• _WHAT YOU SHOULD DO_
Reproduce exactly only the lines from the line that holds "Generate a Blender" to the line that holds "scene=bpy.context.scene", inclusive, in the listing below, and please leave out every picture.

### DATA EXCERPTS

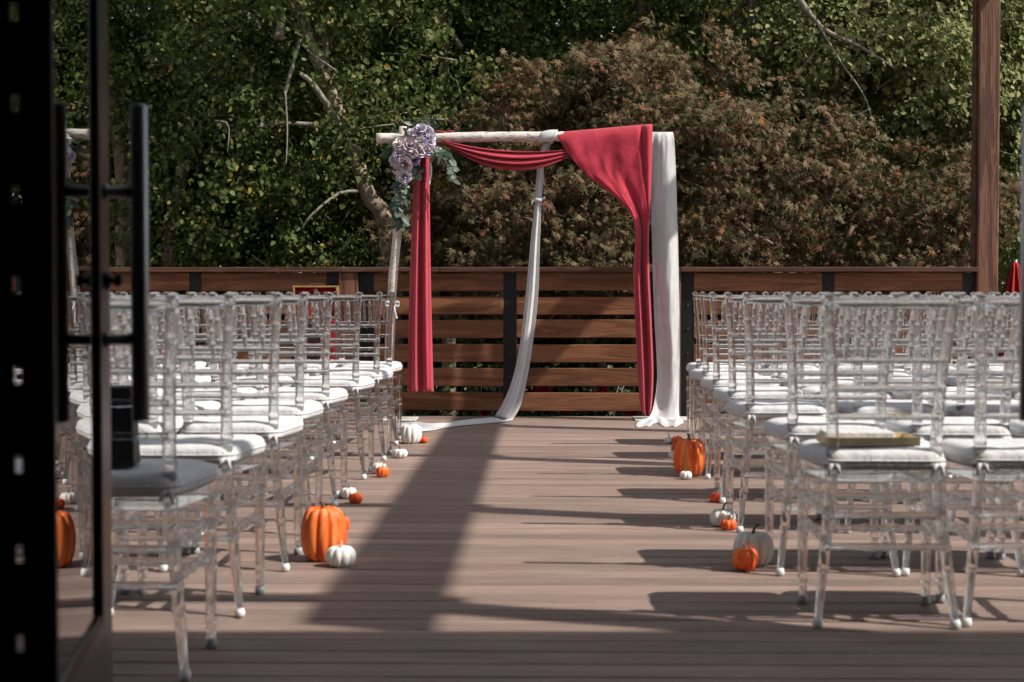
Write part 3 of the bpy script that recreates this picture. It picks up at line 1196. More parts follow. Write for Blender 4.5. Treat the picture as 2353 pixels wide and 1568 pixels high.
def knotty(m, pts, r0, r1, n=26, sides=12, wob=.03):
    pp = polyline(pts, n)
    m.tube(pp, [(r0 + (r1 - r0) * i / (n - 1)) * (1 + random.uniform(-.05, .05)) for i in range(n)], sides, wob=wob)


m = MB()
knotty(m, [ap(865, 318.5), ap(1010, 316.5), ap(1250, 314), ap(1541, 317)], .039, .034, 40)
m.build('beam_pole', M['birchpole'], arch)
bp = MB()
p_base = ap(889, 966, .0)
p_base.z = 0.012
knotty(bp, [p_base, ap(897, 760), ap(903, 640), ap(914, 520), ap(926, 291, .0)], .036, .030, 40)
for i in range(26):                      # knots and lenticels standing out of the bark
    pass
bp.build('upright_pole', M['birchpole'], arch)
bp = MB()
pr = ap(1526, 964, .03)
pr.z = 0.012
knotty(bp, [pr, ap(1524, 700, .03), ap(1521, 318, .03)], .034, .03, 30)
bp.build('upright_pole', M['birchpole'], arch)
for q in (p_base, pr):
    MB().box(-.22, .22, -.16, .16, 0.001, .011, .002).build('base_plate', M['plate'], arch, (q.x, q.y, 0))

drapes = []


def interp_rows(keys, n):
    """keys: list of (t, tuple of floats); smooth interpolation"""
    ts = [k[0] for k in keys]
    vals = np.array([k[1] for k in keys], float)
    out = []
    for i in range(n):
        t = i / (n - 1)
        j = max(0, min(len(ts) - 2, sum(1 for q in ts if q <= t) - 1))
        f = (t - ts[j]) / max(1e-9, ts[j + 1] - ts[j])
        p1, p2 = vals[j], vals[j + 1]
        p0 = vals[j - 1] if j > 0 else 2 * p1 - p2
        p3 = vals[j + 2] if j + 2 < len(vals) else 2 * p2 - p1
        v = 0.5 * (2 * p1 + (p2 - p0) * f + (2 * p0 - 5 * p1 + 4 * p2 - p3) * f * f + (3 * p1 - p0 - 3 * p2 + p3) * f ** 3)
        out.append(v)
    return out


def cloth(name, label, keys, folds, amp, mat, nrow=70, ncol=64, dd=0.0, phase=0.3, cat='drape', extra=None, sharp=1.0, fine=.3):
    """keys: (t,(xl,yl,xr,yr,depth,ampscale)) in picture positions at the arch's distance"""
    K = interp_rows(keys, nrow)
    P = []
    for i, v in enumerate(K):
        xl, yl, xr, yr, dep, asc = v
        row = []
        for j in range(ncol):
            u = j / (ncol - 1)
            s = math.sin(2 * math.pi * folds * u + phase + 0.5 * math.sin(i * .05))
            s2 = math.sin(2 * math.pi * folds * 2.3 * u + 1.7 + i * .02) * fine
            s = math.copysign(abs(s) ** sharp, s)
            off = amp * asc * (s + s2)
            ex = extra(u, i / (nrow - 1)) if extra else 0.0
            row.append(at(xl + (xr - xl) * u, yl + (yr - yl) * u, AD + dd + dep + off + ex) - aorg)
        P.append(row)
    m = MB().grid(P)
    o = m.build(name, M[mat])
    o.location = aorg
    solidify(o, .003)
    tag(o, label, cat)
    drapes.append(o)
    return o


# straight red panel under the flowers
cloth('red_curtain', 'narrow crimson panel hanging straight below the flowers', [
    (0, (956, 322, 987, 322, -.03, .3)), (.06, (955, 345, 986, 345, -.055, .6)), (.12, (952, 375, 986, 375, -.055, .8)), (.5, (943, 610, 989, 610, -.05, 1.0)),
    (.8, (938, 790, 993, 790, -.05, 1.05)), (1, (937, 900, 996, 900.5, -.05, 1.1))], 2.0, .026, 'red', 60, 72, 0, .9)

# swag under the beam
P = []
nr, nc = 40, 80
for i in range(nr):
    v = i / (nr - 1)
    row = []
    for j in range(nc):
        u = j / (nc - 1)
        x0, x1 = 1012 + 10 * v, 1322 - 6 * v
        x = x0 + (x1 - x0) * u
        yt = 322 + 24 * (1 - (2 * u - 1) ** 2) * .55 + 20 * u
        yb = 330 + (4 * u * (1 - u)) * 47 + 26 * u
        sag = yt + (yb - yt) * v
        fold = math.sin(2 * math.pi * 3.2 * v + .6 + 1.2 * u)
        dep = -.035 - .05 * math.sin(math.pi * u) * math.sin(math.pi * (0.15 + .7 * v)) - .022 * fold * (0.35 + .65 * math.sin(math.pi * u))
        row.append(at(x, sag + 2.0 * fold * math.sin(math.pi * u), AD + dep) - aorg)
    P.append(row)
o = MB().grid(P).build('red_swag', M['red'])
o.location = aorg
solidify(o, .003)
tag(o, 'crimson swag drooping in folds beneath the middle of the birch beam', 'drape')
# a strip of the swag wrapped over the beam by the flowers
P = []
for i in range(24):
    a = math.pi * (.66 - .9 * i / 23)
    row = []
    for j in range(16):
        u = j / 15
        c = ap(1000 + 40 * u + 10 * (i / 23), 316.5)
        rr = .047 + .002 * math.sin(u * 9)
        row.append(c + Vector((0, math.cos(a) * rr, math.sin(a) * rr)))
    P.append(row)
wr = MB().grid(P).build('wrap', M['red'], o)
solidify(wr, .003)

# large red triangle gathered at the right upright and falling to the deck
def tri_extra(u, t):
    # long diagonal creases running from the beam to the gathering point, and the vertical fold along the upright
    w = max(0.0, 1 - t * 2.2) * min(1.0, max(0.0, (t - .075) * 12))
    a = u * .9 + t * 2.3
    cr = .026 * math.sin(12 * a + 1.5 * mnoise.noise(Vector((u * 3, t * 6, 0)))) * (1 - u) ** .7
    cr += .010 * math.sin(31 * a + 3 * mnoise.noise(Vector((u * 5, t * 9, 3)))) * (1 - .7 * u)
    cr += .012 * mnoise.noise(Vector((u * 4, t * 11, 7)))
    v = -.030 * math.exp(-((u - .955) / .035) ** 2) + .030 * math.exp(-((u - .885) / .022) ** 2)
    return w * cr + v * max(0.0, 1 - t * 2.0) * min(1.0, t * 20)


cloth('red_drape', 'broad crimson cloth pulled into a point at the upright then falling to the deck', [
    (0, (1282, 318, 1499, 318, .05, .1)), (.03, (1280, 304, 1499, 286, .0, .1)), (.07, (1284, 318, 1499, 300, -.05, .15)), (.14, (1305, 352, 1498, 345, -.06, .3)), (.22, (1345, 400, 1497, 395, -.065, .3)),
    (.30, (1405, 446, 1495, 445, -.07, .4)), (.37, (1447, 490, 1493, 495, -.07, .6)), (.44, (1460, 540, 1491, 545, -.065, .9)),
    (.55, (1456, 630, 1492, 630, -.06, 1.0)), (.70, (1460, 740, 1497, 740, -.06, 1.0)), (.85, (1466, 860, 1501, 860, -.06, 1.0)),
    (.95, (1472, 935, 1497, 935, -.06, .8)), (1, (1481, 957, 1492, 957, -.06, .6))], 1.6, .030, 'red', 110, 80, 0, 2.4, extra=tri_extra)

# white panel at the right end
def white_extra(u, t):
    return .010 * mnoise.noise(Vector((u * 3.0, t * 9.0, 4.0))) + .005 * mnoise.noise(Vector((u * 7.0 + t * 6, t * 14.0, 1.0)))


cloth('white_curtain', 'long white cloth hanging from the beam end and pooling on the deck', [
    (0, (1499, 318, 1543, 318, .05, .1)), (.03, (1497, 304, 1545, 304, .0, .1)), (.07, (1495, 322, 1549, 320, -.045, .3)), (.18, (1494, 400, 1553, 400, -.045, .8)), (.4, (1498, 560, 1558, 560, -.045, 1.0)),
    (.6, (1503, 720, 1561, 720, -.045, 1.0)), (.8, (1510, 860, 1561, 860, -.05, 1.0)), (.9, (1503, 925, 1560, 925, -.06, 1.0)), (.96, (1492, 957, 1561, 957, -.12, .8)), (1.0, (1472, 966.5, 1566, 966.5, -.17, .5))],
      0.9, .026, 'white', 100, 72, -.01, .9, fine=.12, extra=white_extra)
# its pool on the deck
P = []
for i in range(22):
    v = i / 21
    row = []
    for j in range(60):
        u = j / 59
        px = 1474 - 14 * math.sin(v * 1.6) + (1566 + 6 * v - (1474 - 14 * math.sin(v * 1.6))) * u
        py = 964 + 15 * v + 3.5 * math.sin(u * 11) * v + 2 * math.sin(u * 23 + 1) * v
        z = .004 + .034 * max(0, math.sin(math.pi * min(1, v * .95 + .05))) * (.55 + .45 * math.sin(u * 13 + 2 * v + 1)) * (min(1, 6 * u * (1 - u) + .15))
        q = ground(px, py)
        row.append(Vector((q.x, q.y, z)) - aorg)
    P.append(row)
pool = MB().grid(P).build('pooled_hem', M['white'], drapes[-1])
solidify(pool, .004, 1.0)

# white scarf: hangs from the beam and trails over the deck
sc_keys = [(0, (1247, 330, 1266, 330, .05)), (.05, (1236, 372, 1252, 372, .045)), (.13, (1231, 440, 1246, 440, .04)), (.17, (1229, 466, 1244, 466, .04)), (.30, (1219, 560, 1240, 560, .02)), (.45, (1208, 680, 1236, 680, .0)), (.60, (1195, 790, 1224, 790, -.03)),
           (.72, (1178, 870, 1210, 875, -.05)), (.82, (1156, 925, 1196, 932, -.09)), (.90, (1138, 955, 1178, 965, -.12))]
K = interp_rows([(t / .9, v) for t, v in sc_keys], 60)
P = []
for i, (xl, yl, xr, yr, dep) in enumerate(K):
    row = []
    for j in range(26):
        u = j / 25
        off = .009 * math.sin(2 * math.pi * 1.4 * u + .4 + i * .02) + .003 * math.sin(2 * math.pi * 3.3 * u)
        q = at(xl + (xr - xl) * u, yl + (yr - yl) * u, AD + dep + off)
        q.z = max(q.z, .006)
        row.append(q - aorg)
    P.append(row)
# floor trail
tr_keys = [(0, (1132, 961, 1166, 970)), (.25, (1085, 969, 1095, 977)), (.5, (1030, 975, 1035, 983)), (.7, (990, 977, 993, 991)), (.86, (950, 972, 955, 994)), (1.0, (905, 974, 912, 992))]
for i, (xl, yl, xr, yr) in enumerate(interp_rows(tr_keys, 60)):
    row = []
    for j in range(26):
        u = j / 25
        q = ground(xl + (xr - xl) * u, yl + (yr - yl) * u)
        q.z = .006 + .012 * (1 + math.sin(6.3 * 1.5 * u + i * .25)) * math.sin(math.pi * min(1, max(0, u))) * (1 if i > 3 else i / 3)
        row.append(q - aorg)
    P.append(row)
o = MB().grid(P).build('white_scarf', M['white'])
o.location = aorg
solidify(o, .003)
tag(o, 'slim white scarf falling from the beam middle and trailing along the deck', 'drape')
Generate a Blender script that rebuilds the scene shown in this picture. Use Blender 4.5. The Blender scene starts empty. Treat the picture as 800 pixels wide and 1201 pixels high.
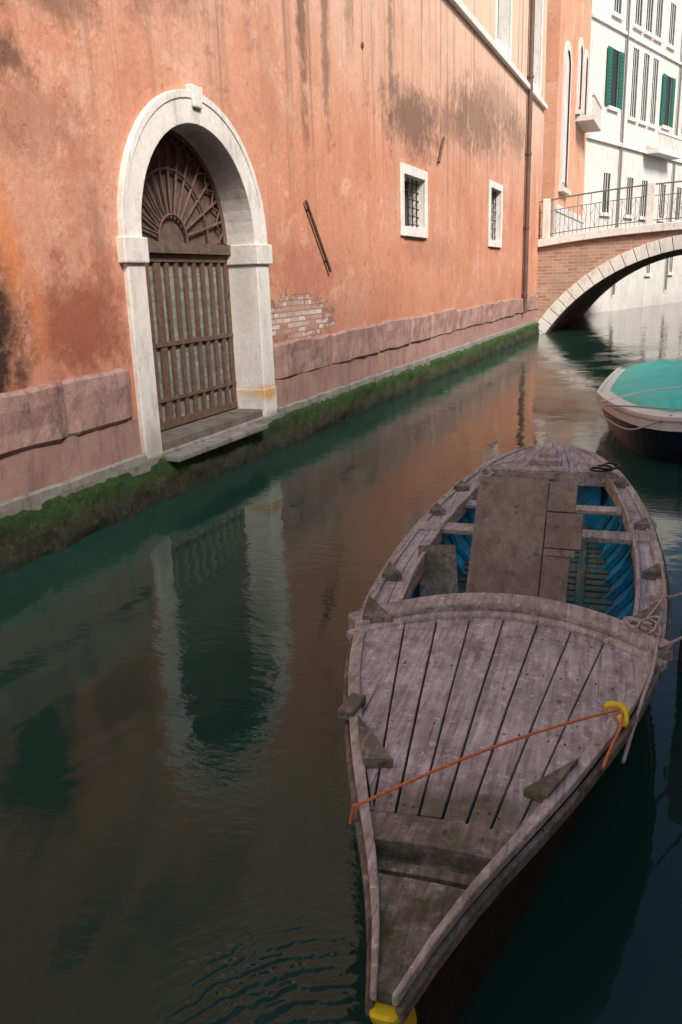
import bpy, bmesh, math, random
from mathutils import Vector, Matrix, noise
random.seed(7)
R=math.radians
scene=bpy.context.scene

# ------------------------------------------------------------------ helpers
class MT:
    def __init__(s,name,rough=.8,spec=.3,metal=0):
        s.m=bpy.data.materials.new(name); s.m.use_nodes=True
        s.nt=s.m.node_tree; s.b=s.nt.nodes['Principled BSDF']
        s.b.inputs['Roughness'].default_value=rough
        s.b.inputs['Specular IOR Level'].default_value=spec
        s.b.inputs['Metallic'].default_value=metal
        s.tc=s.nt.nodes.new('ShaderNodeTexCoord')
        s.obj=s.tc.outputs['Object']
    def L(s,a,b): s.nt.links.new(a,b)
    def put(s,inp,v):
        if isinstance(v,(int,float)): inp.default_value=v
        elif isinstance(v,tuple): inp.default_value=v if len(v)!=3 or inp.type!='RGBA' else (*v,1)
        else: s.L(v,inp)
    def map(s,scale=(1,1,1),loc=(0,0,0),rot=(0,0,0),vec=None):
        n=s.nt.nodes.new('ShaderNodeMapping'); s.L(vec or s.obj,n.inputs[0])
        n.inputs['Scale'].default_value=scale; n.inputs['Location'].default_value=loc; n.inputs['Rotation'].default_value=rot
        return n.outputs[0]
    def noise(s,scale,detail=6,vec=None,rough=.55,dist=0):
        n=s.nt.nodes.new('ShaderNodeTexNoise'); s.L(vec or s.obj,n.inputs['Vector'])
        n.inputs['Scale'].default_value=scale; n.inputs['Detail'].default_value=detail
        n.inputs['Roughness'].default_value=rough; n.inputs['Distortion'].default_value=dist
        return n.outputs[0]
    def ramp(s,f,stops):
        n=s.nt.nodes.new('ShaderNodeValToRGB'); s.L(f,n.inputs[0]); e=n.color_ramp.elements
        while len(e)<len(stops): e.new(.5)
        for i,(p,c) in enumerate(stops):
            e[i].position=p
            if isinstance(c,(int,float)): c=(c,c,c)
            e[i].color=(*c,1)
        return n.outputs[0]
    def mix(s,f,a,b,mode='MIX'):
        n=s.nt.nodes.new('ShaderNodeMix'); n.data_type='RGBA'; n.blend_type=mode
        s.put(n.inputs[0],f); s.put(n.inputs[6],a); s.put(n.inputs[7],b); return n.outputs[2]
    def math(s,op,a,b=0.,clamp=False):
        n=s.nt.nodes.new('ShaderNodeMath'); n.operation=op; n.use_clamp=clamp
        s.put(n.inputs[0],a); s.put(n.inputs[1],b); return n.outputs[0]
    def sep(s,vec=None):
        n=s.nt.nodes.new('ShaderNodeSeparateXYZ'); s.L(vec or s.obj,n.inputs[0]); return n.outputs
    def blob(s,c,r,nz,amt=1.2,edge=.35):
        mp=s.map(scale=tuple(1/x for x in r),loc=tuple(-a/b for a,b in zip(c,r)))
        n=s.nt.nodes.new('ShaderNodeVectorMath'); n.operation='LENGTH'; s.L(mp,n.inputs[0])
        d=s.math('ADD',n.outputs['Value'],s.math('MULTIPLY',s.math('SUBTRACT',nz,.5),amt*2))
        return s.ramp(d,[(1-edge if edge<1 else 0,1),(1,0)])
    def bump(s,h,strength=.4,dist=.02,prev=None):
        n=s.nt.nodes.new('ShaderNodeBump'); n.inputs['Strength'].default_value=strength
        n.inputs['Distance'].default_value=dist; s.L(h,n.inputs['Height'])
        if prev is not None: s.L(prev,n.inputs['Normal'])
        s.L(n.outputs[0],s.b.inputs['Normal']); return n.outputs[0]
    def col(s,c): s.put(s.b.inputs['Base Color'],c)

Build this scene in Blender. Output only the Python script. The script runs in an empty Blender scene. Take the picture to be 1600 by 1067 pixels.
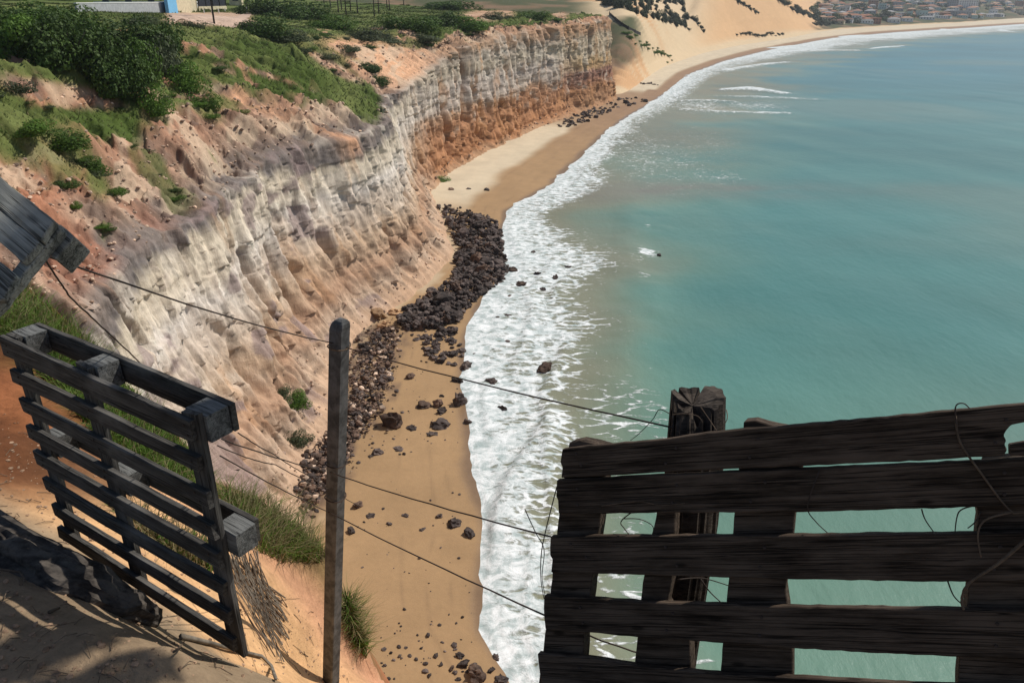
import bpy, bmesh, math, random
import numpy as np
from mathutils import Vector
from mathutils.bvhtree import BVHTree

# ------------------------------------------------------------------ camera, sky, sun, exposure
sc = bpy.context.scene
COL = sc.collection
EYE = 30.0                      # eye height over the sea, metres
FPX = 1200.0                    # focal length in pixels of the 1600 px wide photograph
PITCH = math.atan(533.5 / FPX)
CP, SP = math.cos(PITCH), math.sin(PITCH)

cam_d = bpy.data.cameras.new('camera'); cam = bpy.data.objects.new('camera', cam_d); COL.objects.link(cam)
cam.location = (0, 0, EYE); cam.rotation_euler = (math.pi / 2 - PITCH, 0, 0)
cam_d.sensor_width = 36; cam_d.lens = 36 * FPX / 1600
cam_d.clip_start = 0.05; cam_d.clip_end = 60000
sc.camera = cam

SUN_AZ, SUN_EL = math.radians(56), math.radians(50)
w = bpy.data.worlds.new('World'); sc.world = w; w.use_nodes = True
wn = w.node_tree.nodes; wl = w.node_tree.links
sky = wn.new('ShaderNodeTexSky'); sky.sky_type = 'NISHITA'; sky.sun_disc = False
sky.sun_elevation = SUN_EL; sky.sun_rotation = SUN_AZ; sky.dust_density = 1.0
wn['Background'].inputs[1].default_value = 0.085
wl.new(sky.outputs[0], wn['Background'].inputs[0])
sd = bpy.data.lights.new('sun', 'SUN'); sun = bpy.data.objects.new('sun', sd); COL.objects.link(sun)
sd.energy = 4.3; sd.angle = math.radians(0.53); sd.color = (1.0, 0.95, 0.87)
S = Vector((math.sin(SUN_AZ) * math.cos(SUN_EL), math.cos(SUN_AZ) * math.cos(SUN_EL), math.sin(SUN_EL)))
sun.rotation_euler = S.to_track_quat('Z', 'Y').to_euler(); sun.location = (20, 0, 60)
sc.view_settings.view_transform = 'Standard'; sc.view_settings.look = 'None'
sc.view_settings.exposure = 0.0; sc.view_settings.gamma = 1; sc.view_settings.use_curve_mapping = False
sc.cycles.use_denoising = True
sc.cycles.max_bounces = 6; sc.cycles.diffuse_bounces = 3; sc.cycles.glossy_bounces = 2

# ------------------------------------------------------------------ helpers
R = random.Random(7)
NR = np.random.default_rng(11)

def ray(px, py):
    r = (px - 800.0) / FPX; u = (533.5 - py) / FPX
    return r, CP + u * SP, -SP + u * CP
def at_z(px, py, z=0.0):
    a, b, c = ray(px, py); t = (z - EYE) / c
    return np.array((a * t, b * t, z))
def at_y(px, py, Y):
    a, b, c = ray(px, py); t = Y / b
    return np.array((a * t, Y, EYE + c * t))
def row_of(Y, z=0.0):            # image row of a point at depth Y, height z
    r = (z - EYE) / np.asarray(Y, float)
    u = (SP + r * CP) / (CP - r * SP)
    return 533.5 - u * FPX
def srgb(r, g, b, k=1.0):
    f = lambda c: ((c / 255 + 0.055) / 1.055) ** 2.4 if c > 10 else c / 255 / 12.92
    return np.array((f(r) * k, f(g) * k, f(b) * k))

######

• _EXERCISE RESULT_
Generate a Blender script that rebuilds the scene shown in this picture. Use Blender 4.5. The Blender scene starts empty. Treat the picture as 800 pixels wide and 1201 pixels high.
import bpy, bmesh, math, random
from mathutils import Vector, Matrix, noise
random.seed(7)
R=math.radians
scene=bpy.context.scene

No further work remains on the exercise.